I seriously never thought it would ever really happen. I couldn't ever imagine being pregnant, enduring labor, and actually having a child of my own. As it occurs, I have accomplished all three of these things, but as I write now, in the wee hours of the morning because I have resorted to carrying my little one in my Moby Wrap as a soothing measure, and I surely cannot sleep with baby all wrapped up against me, I find it difficult to believe that I actually was pregnant and I actually did endure labor. Pregnancy came and went so briskly that now it seems as though I dreamed the entire process. While my body has very nearly returned to its pre-pregnancy state, it is difficult for me to believe that my belly actually did protrude so much so that I had trouble getting into and out of bed, tying my shoes, and taking a bath. I suppose that belly growth occurs so rapidly so near to the end of a pregnancy, that when it is all over, it seems as though it happened in the blink of an eye. How ironic, really, because just a little over a month ago, I was praying for my baby to arrive so I could be finished with my pregnancy...it couldn't happen soon enough, and now that it is all done, I cannot believe I was ever pregnant to begin with.
Now, I have entered what they call the fourth trimester...which is a clever designation for the parental experience of a child's first three months of life. This part is an adventure I hope to savor. It is difficult. Far more difficult than pregnancy was, but at the same time, it is a precious time in my life. I treasure it, in a distorted, sleep deprived way.
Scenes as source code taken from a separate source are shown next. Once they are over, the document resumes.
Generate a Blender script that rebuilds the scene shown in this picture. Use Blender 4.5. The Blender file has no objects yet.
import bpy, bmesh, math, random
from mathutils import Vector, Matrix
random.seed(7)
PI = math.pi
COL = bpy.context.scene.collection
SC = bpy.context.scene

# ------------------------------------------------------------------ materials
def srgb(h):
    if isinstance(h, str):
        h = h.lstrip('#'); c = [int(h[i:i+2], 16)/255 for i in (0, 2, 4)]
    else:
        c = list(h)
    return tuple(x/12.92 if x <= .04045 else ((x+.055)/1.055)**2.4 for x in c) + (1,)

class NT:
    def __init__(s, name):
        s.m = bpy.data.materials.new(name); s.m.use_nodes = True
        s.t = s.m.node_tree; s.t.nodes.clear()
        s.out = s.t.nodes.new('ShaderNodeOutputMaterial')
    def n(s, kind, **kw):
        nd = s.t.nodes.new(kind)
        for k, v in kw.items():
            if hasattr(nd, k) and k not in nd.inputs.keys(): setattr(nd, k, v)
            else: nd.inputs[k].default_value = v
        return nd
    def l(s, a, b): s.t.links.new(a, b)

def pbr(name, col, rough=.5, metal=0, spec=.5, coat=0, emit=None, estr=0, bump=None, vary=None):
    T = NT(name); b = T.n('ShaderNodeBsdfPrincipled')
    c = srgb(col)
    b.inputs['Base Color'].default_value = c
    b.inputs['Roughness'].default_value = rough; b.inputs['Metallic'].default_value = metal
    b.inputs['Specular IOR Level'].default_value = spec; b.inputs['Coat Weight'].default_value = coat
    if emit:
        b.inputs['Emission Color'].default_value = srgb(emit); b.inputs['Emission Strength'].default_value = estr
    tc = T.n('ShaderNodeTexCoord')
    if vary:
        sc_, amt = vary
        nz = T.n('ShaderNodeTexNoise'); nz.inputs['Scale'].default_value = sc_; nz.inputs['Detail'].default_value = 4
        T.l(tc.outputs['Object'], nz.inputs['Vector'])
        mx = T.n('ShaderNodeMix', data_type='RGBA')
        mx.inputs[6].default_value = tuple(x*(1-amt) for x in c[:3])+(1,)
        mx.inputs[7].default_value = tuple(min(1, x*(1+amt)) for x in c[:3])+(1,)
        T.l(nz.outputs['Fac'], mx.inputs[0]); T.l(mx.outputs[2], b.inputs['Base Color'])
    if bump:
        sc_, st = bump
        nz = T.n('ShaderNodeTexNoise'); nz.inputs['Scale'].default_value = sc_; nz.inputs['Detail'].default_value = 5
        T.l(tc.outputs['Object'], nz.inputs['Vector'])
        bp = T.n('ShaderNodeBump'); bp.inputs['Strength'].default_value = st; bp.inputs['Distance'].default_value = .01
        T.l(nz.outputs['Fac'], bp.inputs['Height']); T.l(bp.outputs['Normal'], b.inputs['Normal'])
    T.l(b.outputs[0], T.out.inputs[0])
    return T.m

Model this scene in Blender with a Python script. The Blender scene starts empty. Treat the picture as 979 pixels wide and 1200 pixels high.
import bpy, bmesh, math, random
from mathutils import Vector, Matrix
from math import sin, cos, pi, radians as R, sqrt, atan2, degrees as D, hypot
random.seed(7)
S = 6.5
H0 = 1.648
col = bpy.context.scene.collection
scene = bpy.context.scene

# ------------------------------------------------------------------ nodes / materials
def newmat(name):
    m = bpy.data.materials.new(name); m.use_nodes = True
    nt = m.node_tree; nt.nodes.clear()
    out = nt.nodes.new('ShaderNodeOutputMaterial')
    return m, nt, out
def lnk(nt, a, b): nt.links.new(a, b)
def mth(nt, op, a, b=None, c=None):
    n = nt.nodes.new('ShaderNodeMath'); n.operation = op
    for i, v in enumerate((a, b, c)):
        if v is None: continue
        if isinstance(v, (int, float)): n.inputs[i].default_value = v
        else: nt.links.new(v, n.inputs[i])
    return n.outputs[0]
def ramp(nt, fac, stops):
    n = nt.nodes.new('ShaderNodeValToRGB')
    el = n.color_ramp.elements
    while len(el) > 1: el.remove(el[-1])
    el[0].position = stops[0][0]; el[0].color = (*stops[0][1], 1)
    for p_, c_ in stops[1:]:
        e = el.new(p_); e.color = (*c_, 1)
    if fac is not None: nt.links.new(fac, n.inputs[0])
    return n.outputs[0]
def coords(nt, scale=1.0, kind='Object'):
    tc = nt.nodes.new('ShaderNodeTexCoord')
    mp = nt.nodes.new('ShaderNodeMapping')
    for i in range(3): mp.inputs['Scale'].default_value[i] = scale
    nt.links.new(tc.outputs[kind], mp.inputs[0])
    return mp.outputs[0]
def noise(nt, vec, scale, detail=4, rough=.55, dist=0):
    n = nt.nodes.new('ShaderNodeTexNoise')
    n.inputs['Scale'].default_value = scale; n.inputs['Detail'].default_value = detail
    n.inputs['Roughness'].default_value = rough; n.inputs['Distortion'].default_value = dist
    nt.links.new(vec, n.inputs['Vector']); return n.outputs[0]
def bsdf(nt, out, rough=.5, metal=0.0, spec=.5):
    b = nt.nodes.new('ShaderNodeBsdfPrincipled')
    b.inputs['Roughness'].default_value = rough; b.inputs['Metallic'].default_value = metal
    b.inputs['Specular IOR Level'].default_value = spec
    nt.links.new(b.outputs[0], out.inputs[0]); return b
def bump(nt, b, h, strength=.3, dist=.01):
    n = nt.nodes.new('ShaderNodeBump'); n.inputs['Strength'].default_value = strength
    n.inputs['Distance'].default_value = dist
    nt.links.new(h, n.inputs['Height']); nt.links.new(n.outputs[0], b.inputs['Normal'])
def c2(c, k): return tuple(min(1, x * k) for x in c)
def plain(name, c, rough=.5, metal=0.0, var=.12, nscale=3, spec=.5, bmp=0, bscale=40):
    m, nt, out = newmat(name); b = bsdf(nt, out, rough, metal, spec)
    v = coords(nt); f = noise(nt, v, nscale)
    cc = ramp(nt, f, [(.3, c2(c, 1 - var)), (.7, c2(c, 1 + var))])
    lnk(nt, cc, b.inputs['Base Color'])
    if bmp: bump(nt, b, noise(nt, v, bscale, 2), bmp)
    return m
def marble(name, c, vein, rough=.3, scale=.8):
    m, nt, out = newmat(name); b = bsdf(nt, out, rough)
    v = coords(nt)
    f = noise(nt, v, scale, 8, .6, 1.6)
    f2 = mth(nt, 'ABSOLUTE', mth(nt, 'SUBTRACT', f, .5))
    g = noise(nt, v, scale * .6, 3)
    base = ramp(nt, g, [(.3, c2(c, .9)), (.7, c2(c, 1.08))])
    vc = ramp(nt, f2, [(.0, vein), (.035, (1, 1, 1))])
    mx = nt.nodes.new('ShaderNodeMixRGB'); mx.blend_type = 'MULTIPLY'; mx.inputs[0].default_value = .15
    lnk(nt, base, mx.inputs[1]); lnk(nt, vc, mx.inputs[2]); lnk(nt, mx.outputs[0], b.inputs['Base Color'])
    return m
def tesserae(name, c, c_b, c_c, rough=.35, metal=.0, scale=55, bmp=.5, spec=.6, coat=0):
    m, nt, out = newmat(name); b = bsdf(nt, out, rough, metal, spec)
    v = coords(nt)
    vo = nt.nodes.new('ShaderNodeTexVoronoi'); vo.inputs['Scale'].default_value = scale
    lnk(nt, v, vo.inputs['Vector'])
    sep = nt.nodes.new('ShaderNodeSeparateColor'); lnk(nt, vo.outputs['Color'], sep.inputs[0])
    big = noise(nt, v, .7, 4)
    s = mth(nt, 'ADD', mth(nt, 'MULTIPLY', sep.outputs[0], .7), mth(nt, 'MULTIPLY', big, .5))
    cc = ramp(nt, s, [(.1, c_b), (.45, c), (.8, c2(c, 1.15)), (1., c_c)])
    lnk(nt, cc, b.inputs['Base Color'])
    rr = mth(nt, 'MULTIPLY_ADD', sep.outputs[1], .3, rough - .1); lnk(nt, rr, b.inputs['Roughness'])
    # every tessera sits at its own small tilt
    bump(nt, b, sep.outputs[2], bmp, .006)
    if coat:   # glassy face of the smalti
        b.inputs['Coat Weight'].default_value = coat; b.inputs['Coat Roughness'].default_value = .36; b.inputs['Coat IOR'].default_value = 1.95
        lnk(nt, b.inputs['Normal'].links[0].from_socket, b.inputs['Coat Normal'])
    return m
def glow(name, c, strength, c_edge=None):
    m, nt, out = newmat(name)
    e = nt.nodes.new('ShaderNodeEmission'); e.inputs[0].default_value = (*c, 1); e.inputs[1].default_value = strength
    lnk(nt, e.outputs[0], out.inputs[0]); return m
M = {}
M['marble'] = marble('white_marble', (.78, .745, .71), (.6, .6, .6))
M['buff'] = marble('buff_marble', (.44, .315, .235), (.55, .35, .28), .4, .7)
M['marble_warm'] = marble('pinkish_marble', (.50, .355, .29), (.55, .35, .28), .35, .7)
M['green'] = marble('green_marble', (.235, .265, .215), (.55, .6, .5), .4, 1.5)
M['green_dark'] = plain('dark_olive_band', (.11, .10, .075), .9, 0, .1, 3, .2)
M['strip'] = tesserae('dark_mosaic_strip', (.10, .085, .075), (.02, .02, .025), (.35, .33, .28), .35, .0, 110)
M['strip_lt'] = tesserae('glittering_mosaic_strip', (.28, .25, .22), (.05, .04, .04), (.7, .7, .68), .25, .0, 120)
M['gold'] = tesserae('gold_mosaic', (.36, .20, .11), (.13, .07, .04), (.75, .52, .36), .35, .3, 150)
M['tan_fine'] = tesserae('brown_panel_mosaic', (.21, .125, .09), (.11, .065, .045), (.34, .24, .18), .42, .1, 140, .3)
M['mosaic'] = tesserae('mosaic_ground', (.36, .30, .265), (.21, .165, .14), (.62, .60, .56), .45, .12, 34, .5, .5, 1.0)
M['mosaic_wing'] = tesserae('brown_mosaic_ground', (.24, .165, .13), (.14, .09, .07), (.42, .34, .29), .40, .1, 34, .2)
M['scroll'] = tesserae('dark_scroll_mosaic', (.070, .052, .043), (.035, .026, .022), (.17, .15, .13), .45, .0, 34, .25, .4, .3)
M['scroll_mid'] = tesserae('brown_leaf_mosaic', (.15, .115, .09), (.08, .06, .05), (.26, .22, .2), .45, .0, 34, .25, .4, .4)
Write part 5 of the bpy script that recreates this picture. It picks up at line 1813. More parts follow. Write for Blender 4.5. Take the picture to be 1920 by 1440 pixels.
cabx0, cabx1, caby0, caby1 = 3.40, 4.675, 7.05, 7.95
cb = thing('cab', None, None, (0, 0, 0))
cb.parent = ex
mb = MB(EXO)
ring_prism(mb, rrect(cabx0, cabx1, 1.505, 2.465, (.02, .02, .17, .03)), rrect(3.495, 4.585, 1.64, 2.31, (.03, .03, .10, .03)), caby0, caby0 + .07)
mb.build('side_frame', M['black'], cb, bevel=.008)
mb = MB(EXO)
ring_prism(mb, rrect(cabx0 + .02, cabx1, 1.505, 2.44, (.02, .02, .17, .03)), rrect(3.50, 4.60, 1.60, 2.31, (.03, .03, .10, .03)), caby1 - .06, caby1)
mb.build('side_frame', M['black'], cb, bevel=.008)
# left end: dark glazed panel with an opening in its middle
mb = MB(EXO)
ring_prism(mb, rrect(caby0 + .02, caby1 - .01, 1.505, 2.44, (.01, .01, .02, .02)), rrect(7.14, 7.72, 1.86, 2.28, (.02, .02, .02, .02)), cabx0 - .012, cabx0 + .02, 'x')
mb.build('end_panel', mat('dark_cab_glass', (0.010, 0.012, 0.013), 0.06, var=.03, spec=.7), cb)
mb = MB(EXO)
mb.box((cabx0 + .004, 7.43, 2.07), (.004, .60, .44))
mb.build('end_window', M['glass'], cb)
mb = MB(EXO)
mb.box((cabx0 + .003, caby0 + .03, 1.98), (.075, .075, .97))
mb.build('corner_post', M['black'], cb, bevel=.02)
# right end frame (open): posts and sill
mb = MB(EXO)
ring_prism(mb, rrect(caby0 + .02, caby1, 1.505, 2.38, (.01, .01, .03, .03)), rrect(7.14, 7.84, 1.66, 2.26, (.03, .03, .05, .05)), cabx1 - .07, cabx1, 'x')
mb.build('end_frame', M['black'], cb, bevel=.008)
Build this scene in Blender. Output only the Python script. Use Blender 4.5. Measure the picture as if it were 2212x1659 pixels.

Now, I am going to wake up the husband, as he will relieve me of soothing duties so I can have a sleep shift. I would love to say there is more to come on the topics of labor/delivery and parenthood, but who knows? This new life of mine is rather unpredictable, and I have learned I cannot really make plans for much of anything at present. But I would like to write more on these topics, and if I have another Moby Wrap soothing night in the near future, I will.